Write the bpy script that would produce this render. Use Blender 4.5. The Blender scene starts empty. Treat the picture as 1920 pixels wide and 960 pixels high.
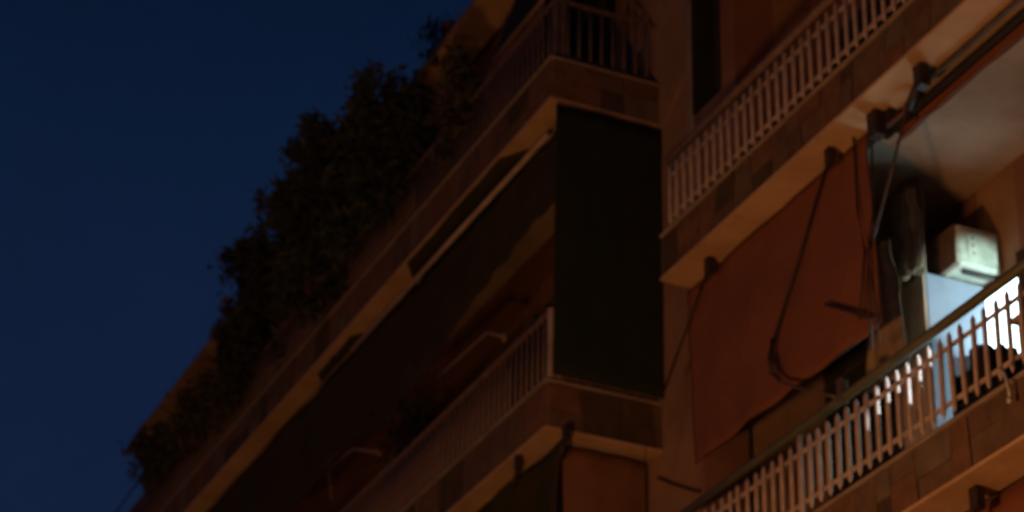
import bpy, math, random
from mathutils import Vector, Matrix, noise
random.seed(7)
S = bpy.context.scene
COL = S.collection

# ------------------------------------------------------------------ camera
FPX, PITCH, ROLL, AZ = 4539.0, 0.50257, 0.02416, 0.41504
fw = Vector((math.cos(PITCH)*math.sin(AZ), math.cos(PITCH)*math.cos(AZ), math.sin(PITCH)))
r0 = Vector((math.cos(AZ), -math.sin(AZ), 0)); u0 = r0.cross(fw)
rt = r0*math.cos(ROLL) + u0*math.sin(ROLL); up = -r0*math.sin(ROLL) + u0*math.cos(ROLL)
cam_pos = Vector((0, 0, 1.6))
cd = bpy.data.cameras.new('camera'); cam = bpy.data.objects.new('camera', cd); COL.objects.link(cam)
M = Matrix((rt, up, -fw)).transposed().to_4x4(); M.translation = cam_pos
cam.matrix_world = M
cd.sensor_width = 36; cd.lens = 36*FPX/1920; cd.clip_start = .1; cd.clip_end = 3000
cd.dof.use_dof = True; cd.dof.focus_distance = 7.0; cd.dof.aperture_fstop = 4.0   # the phone missed focus a little
S.camera = cam

# ------------------------------------------------------------------ night sky
W = bpy.data.worlds.new('World'); S.world = W; W.use_nodes = True
nt = W.node_tree; bg = nt.nodes['Background']
tc = nt.nodes.new('ShaderNodeTexCoord'); sp = nt.nodes.new('ShaderNodeSeparateXYZ'); rp = nt.nodes.new('ShaderNodeValToRGB')
nt.links.new(tc.outputs['Generated'], sp.inputs[0]); nt.links.new(sp.outputs['Z'], rp.inputs[0]); 
sn = nt.nodes.new('ShaderNodeTexNoise'); sn.inputs['Scale'].default_value = 5; sn.inputs['Detail'].default_value = 12; sn.inputs['Roughness'].default_value = .75
nt.links.new(tc.outputs['Generated'], sn.inputs['Vector'])
mr = nt.nodes.new('ShaderNodeMapRange'); mr.inputs[1].default_value = .3; mr.inputs[2].default_value = .7; mr.inputs[3].default_value = .86; mr.inputs[4].default_value = 1.14
nt.links.new(sn.outputs['Fac'], mr.inputs[0])
vm = nt.nodes.new('ShaderNodeVectorMath'); vm.operation = 'SCALE'
nt.links.new(rp.outputs[0], vm.inputs[0]); nt.links.new(mr.outputs[0], vm.inputs['Scale']); nt.links.new(vm.outputs[0], bg.inputs[0])
e = rp.color_ramp.elements
e[0].position = 0.0; e[0].color = (.0085, .0155, .045, 1)
e[1].position = 1.0; e[1].color = (.0011, .0055, .018, 1)
a = e.new(.40); a.color = (.0056, .0130, .0415, 1)
a = e.new(.58); a.color = (.0026, .0092, .0285, 1)
bg.inputs[1].default_value = 1.0
S.view_settings.view_transform = 'Standard'; S.view_settings.look = 'None'
S.view_settings.exposure = 0; S.view_settings.gamma = 1
S.cycles.max_bounces = 5; S.cycles.use_denoising = True

# ------------------------------------------------------------------ materials
def mat(name, c1, c2=None, scale=3.0, rough=.8, metal=0, bump=.15, detail=5, spread=(.35, .65), coat=0, bscale=None):
    m = bpy.data.materials.new(name); m.use_nodes = True
    n, l = m.node_tree.nodes, m.node_tree.links
    b = n['Principled BSDF']; b.inputs['Roughness'].default_value = rough; b.inputs['Metallic'].default_value = metal
    c2 = c2 or tuple(v*.7 for v in c1)
    t = n.new('ShaderNodeTexCoord'); ns = n.new('ShaderNodeTexNoise'); ns.inputs['Scale'].default_value = scale
    ns.inputs['Detail'].default_value = detail; ns.inputs['Roughness'].default_value = .62
    l.new(t.outputs['Object'], ns.inputs['Vector'])
    r = n.new('ShaderNodeValToRGB'); l.new(ns.outputs['Fac'], r.inputs[0]); l.new(r.outputs[0], b.inputs['Base Color'])
    r.color_ramp.elements[0].position, r.color_ramp.elements[1].position = spread
    r.color_ramp.elements[0].color = (*c1, 1); r.color_ramp.elements[1].color = (*c2, 1)
    if bump:
        n2 = n.new('ShaderNodeTexNoise'); n2.inputs['Scale'].default_value = bscale or scale*6; n2.inputs['Detail'].default_value = 6
        l.new(t.outputs['Object'], n2.inputs['Vector'])
        bp = n.new('ShaderNodeBump'); bp.inputs['Strength'].default_value = bump; bp.inputs['Distance'].default_value = .03
        l.new(n2.outputs['Fac'], bp.inputs['Height']); l.new(bp.outputs[0], b.inputs['Normal'])
    return m
def emis(name, c, s, c2=None, scale=2):
    m = mat(name, (.6, .62, .65), rough=.3, bump=0)
    b = m.node_tree.nodes['Principled BSDF']
    b.inputs['Emission Color'].default_value = (*c, 1); b.inputs['Emission Strength'].default_value = s
    return m
MT = dict(
    stucco=mat('stucco', (.40, .25, .16), (.28, .165, .10), 1.3, .9, bump=.3),
    stucco_red=mat('stucco_red', (.30, .155, .11), (.20, .095, .07), 1.0, .9, bump=.3),
    soffit=mat('soffit_paint', (.62, .43, .28), (.46, .30, .18), 1.8, .85, bump=.25),
    ceiling=mat('ceiling_paint', (.56, .46, .37), (.27, .20, .14), .9, .9, bump=.3, spread=(.3, .7)),
    concrete=mat('concrete', (.30, .24, .19), (.20, .15, .12), 3, .9, bump=.3),
    ledge=mat('stone_ledge', (.34, .27, .21), (.24, .18, .14), 5, .6),
    stone_a=mat('stone_brown', (.18, .118, .078), (.125, .08, .052), 6, .5),
    stone_b=mat('stone_grey', (.19, .145, .105), (.12, .09, .07), 5, .45),
    stone_c=mat('stone_rust', (.21, .115, .068), (.14, .075, .045), 7, .5),
    stone_d=mat('stone_dark', (.105, .072, .047), (.07, .05, .032), 6, .5),
    stone_e=mat('stone_plum', (.16, .10, .07), (.11, .07, .05), 6, .5),
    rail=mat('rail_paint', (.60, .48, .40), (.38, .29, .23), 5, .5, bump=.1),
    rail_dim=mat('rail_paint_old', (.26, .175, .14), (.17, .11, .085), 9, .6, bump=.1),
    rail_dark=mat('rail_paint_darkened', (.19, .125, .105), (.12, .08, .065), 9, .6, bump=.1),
    bar_green=mat('green_bar', (.12, .115, .065), (.06, .07, .035), 4, .5, bump=.1),
    steel=mat('galvanised', (.15, .115, .085), (.08, .06, .045), 8, .5, .3, bump=.1),
    dark_metal=mat('dark_metal', (.035, .022, .016), None, 6, .55),
    red_cloth=mat('red_awning_cloth', (.245, .095, .058), (.175, .068, .043), 2.4, .95, bump=.2, spread=(.25, .75)),
    red_cloth2=mat('dull_red_cloth', (.15, .055, .035), (.10, .038, .026), 1.6, .95, bump=.2),
    rust_cloth=mat('rust_cloth', (.26, .13, .08), (.17, .085, .055), 1.4, .95, bump=.2),
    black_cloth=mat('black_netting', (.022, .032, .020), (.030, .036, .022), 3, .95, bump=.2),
    green_cloth=mat('dark_green_cloth', (.036, .036, .018), (.055, .042, .022), 2, .95, bump=.2),
    brown_cloth=mat('brown_windbreak', (.30, .19, .13), (.20, .125, .09), 1.2, .95, bump=.25),
    plum_cloth=mat('plum_windbreak', (.13, .10, .14), (.09, .06, .08), 1.2, .95, bump=.25),
    beige_cloth=mat('beige_cloth', (.42, .32, .22), (.25, .18, .12), 4, .95, bump=.3),
    grey_cloth=mat('grey_cloth', (.42, .31, .21), (.20, .15, .10), 4, .95, bump=.3),
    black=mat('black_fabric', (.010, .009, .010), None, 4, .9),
    front_warm=mat('cupboard_front_warm', (.66, .46, .33), (.52, .36, .25), 2, .6, bump=.1),
    white_pl=mat('white_plastic', (.64, .68, .55), (.42, .47, .38), 12, .45, bump=.12, detail=8),
    side_cool=mat('cupboard_side_cool', (.27, .30, .37), (.21, .24, .31), 3, .6, bump=.1),
    glass_dark=mat('dark_glass', (.010, .012, .010), None, 2, .12, bump=0),
    frame=mat('window_frame', (.20, .13, .09), None, 5, .5),
    shutter=mat('dark_shutter', (.03, .032, .02), None, 5, .7),
    leaf_a=mat('leaf_green', (.050, .062, .020), (.030, .042, .014), 4, .7, bump=0),
    leaf_b=mat('leaf_olive', (.075, .062, .024), (.045, .04, .016), 4, .7, bump=0),
    leaf_c=mat('leaf_dark', (.028, .036, .018), (.02, .024, .012), 4, .7, bump=0),
    stem=mat('stem', (.06, .04, .025), None, 8, .9),
    pot=mat('terracotta', (.30, .11, .06), (.22, .08, .045), 6, .8),
    asphalt=mat('asphalt', (.05, .05, .05), (.035, .035, .035), 4, .9),
    pave=mat('pavement', (.22, .20, .18), (.16, .15, .13), 3, .9),
    kerb=mat('kerb', (.30, .28, .26), None, 4, .9),
    door_glow=emis('lit_door_glass', (.62, .93, 1.0), 4.6),
    lamp_glow=emis('lamp_glass', (1.0, .45, .12), 4),
)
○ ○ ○
Work instructions:
Pictures are excluded; extract exactly the lines from the start of the data through the line that holds "S.camera = cam", both ends included.

Task output:
Write the bpy script that would produce this render. Use Blender 4.5. The Blender scene starts empty. Treat the picture as 1920 pixels wide and 960 pixels high.
import bpy, math, random
from mathutils import Vector, Matrix, noise
random.seed(7)
S = bpy.context.scene
COL = S.collection

# ------------------------------------------------------------------ camera
FPX, PITCH, ROLL, AZ = 4539.0, 0.50257, 0.02416, 0.41504
fw = Vector((math.cos(PITCH)*math.sin(AZ), math.cos(PITCH)*math.cos(AZ), math.sin(PITCH)))
r0 = Vector((math.cos(AZ), -math.sin(AZ), 0)); u0 = r0.cross(fw)
rt = r0*math.cos(ROLL) + u0*math.sin(ROLL); up = -r0*math.sin(ROLL) + u0*math.cos(ROLL)
cam_pos = Vector((0, 0, 1.6))
cd = bpy.data.cameras.new('camera'); cam = bpy.data.objects.new('camera', cd); COL.objects.link(cam)
M = Matrix((rt, up, -fw)).transposed().to_4x4(); M.translation = cam_pos
cam.matrix_world = M
cd.sensor_width = 36; cd.lens = 36*FPX/1920; cd.clip_start = .1; cd.clip_end = 3000
cd.dof.use_dof = True; cd.dof.focus_distance = 7.0; cd.dof.aperture_fstop = 4.0   # the phone missed focus a little
S.camera = cam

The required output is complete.